* What you should do
What follows is a listing; restate every line of it word for word.

* Recorded information
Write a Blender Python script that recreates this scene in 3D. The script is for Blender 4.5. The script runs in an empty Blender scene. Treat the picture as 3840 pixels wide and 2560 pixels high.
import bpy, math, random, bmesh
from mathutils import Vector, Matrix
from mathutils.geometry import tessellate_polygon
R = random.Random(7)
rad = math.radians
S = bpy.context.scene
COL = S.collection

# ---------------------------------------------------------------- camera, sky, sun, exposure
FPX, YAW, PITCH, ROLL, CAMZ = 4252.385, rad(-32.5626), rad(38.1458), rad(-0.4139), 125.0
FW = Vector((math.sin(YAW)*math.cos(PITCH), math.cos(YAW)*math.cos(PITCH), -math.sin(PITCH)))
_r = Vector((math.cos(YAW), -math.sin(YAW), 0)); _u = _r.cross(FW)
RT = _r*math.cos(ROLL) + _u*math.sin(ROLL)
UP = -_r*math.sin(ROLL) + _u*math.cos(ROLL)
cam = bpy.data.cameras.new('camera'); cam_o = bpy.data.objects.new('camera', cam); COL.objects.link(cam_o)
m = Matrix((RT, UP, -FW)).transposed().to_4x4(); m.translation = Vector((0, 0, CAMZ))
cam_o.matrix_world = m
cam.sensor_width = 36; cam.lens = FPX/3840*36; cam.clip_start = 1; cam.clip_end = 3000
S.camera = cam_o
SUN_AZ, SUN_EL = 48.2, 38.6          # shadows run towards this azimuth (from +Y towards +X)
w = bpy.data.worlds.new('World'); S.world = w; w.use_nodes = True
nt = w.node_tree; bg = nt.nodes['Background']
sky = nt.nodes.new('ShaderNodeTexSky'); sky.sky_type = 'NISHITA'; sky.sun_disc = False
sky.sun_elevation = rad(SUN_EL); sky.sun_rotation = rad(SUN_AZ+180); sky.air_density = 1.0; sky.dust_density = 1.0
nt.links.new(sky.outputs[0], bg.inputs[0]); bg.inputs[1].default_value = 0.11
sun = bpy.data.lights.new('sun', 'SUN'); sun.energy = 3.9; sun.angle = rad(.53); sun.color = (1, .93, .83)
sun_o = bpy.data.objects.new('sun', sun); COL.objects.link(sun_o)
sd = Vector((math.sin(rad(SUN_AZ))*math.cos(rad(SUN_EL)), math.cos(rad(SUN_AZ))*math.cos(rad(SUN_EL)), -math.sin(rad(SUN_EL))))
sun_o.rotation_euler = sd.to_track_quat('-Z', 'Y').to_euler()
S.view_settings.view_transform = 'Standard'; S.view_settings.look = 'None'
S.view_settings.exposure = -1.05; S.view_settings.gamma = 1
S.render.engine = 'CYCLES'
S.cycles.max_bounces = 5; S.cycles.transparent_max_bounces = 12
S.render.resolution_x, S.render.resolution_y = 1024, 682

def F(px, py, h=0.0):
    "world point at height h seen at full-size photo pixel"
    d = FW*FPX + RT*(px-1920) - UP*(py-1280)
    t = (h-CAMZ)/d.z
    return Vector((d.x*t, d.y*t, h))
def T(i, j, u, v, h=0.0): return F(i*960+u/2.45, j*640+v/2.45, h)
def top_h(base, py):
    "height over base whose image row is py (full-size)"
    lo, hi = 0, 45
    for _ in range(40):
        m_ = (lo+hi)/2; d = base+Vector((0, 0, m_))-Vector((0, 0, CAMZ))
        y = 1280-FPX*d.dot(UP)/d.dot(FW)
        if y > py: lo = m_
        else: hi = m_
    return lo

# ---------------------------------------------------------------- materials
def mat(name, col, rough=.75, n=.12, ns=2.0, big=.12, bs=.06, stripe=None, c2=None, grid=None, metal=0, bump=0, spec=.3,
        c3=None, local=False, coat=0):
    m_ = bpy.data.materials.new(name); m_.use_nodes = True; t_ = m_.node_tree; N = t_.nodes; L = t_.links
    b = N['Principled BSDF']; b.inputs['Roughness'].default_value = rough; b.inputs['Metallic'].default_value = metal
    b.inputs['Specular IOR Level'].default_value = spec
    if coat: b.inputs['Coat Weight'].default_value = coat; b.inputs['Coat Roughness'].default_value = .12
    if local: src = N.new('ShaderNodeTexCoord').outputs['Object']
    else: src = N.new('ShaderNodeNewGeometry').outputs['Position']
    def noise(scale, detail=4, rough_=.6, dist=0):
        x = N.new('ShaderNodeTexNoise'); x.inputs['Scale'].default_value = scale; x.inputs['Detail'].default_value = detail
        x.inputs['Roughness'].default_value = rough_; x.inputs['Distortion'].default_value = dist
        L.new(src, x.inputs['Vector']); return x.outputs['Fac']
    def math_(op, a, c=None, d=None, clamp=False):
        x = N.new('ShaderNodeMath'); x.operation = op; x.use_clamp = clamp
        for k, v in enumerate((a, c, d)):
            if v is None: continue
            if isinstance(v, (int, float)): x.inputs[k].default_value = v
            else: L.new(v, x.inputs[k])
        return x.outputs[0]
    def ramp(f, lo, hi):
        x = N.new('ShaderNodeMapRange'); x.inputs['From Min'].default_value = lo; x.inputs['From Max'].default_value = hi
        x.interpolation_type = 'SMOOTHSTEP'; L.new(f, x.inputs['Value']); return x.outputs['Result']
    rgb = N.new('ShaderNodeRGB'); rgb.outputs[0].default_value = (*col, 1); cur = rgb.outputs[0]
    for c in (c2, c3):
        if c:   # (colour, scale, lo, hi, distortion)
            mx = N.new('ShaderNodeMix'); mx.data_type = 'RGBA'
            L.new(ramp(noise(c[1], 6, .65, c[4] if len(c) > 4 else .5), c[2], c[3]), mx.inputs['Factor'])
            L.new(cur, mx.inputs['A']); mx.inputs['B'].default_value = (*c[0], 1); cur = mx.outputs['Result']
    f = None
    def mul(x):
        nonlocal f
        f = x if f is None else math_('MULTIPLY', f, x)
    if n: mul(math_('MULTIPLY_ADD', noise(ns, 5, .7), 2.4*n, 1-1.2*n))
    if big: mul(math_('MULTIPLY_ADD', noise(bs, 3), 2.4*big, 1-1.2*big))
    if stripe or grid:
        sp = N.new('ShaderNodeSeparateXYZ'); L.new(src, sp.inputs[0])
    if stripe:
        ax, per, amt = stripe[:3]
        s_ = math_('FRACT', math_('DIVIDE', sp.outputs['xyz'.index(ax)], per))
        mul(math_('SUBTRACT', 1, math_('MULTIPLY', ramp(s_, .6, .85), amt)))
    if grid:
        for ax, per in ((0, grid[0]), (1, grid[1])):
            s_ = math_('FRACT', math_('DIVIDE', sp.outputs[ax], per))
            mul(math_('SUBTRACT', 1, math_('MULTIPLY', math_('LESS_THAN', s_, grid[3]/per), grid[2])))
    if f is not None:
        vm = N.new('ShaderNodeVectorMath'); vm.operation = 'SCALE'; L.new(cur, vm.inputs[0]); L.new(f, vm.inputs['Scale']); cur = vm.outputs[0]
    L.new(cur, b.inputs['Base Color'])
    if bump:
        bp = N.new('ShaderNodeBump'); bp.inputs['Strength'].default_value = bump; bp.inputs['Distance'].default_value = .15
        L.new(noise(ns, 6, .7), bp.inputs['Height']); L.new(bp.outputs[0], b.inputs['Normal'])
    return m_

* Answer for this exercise
Write a Blender Python script that recreates this scene in 3D. The script is for Blender 4.5. The script runs in an empty Blender scene. Treat the picture as 3840 pixels wide and 2560 pixels high.
import bpy, math, random, bmesh
from mathutils import Vector, Matrix
from mathutils.geometry import tessellate_polygon
R = random.Random(7)
rad = math.radians
S = bpy.context.scene
COL = S.collection

# ---------------------------------------------------------------- camera, sky, sun, exposure
FPX, YAW, PITCH, ROLL, CAMZ = 4252.385, rad(-32.5626), rad(38.1458), rad(-0.4139), 125.0
FW = Vector((math.sin(YAW)*math.cos(PITCH), math.cos(YAW)*math.cos(PITCH), -math.sin(PITCH)))
_r = Vector((math.cos(YAW), -math.sin(YAW), 0)); _u = _r.cross(FW)
RT = _r*math.cos(ROLL) + _u*math.sin(ROLL)
UP = -_r*math.sin(ROLL) + _u*math.cos(ROLL)
cam = bpy.data.cameras.new('camera'); cam_o = bpy.data.objects.new('camera', cam); COL.objects.link(cam_o)
m = Matrix((RT, UP, -FW)).transposed().to_4x4(); m.translation = Vector((0, 0, CAMZ))
cam_o.matrix_world = m
cam.sensor_width = 36; cam.lens = FPX/3840*36; cam.clip_start = 1; cam.clip_end = 3000
S.camera = cam_o
SUN_AZ, SUN_EL = 48.2, 38.6          # shadows run towards this azimuth (from +Y towards +X)
w = bpy.data.worlds.new('World'); S.world = w; w.use_nodes = True
nt = w.node_tree; bg = nt.nodes['Background']
sky = nt.nodes.new('ShaderNodeTexSky'); sky.sky_type = 'NISHITA'; sky.sun_disc = False
sky.sun_elevation = rad(SUN_EL); sky.sun_rotation = rad(SUN_AZ+180); sky.air_density = 1.0; sky.dust_density = 1.0
nt.links.new(sky.outputs[0], bg.inputs[0]); bg.inputs[1].default_value = 0.11
sun = bpy.data.lights.new('sun', 'SUN'); sun.energy = 3.9; sun.angle = rad(.53); sun.color = (1, .93, .83)
sun_o = bpy.data.objects.new('sun', sun); COL.objects.link(sun_o)
sd = Vector((math.sin(rad(SUN_AZ))*math.cos(rad(SUN_EL)), math.cos(rad(SUN_AZ))*math.cos(rad(SUN_EL)), -math.sin(rad(SUN_EL))))
sun_o.rotation_euler = sd.to_track_quat('-Z', 'Y').to_euler()
S.view_settings.view_transform = 'Standard'; S.view_settings.look = 'None'
S.view_settings.exposure = -1.05; S.view_settings.gamma = 1
S.render.engine = 'CYCLES'
S.cycles.max_bounces = 5; S.cycles.transparent_max_bounces = 12
S.render.resolution_x, S.render.resolution_y = 1024, 682

def F(px, py, h=0.0):
    "world point at height h seen at full-size photo pixel"
    d = FW*FPX + RT*(px-1920) - UP*(py-1280)
    t = (h-CAMZ)/d.z
    return Vector((d.x*t, d.y*t, h))
def T(i, j, u, v, h=0.0): return F(i*960+u/2.45, j*640+v/2.45, h)
def top_h(base, py):
    "height over base whose image row is py (full-size)"
    lo, hi = 0, 45
    for _ in range(40):
        m_ = (lo+hi)/2; d = base+Vector((0, 0, m_))-Vector((0, 0, CAMZ))
        y = 1280-FPX*d.dot(UP)/d.dot(FW)
        if y > py: lo = m_
        else: hi = m_
    return lo

# ---------------------------------------------------------------- materials
def mat(name, col, rough=.75, n=.12, ns=2.0, big=.12, bs=.06, stripe=None, c2=None, grid=None, metal=0, bump=0, spec=.3,
        c3=None, local=False, coat=0):
    m_ = bpy.data.materials.new(name); m_.use_nodes = True; t_ = m_.node_tree; N = t_.nodes; L = t_.links
    b = N['Principled BSDF']; b.inputs['Roughness'].default_value = rough; b.inputs['Metallic'].default_value = metal
    b.inputs['Specular IOR Level'].default_value = spec
    if coat: b.inputs['Coat Weight'].default_value = coat; b.inputs['Coat Roughness'].default_value = .12
    if local: src = N.new('ShaderNodeTexCoord').outputs['Object']
    else: src = N.new('ShaderNodeNewGeometry').outputs['Position']
    def noise(scale, detail=4, rough_=.6, dist=0):
        x = N.new('ShaderNodeTexNoise'); x.inputs['Scale'].default_value = scale; x.inputs['Detail'].default_value = detail
        x.inputs['Roughness'].default_value = rough_; x.inputs['Distortion'].default_value = dist
        L.new(src, x.inputs['Vector']); return x.outputs['Fac']
    def math_(op, a, c=None, d=None, clamp=False):
        x = N.new('ShaderNodeMath'); x.operation = op; x.use_clamp = clamp
        for k, v in enumerate((a, c, d)):
            if v is None: continue
            if isinstance(v, (int, float)): x.inputs[k].default_value = v
            else: L.new(v, x.inputs[k])
        return x.outputs[0]
    def ramp(f, lo, hi):
        x = N.new('ShaderNodeMapRange'); x.inputs['From Min'].default_value = lo; x.inputs['From Max'].default_value = hi
        x.interpolation_type = 'SMOOTHSTEP'; L.new(f, x.inputs['Value']); return x.outputs['Result']
    rgb = N.new('ShaderNodeRGB'); rgb.outputs[0].default_value = (*col, 1); cur = rgb.outputs[0]
    for c in (c2, c3):
        if c:   # (colour, scale, lo, hi, distortion)
            mx = N.new('ShaderNodeMix'); mx.data_type = 'RGBA'
            L.new(ramp(noise(c[1], 6, .65, c[4] if len(c) > 4 else .5), c[2], c[3]), mx.inputs['Factor'])
            L.new(cur, mx.inputs['A']); mx.inputs['B'].default_value = (*c[0], 1); cur = mx.outputs['Result']
    f = None
    def mul(x):
        nonlocal f
        f = x if f is None else math_('MULTIPLY', f, x)
    if n: mul(math_('MULTIPLY_ADD', noise(ns, 5, .7), 2.4*n, 1-1.2*n))
    if big: mul(math_('MULTIPLY_ADD', noise(bs, 3), 2.4*big, 1-1.2*big))
    if stripe or grid:
        sp = N.new('ShaderNodeSeparateXYZ'); L.new(src, sp.inputs[0])
    if stripe:
        ax, per, amt = stripe[:3]
        s_ = math_('FRACT', math_('DIVIDE', sp.outputs['xyz'.index(ax)], per))
        mul(math_('SUBTRACT', 1, math_('MULTIPLY', ramp(s_, .6, .85), amt)))
    if grid:
        for ax, per in ((0, grid[0]), (1, grid[1])):
            s_ = math_('FRACT', math_('DIVIDE', sp.outputs[ax], per))
            mul(math_('SUBTRACT', 1, math_('MULTIPLY', math_('LESS_THAN', s_, grid[3]/per), grid[2])))
    if f is not None:
        vm = N.new('ShaderNodeVectorMath'); vm.operation = 'SCALE'; L.new(cur, vm.inputs[0]); L.new(f, vm.inputs['Scale']); cur = vm.outputs[0]
    L.new(cur, b.inputs['Base Color'])
    if bump:
        bp = N.new('ShaderNodeBump'); bp.inputs['Strength'].default_value = bump; bp.inputs['Distance'].default_value = .15
        L.new(noise(ns, 6, .7), bp.inputs['Height']); L.new(bp.outputs[0], b.inputs['Normal'])
    return m_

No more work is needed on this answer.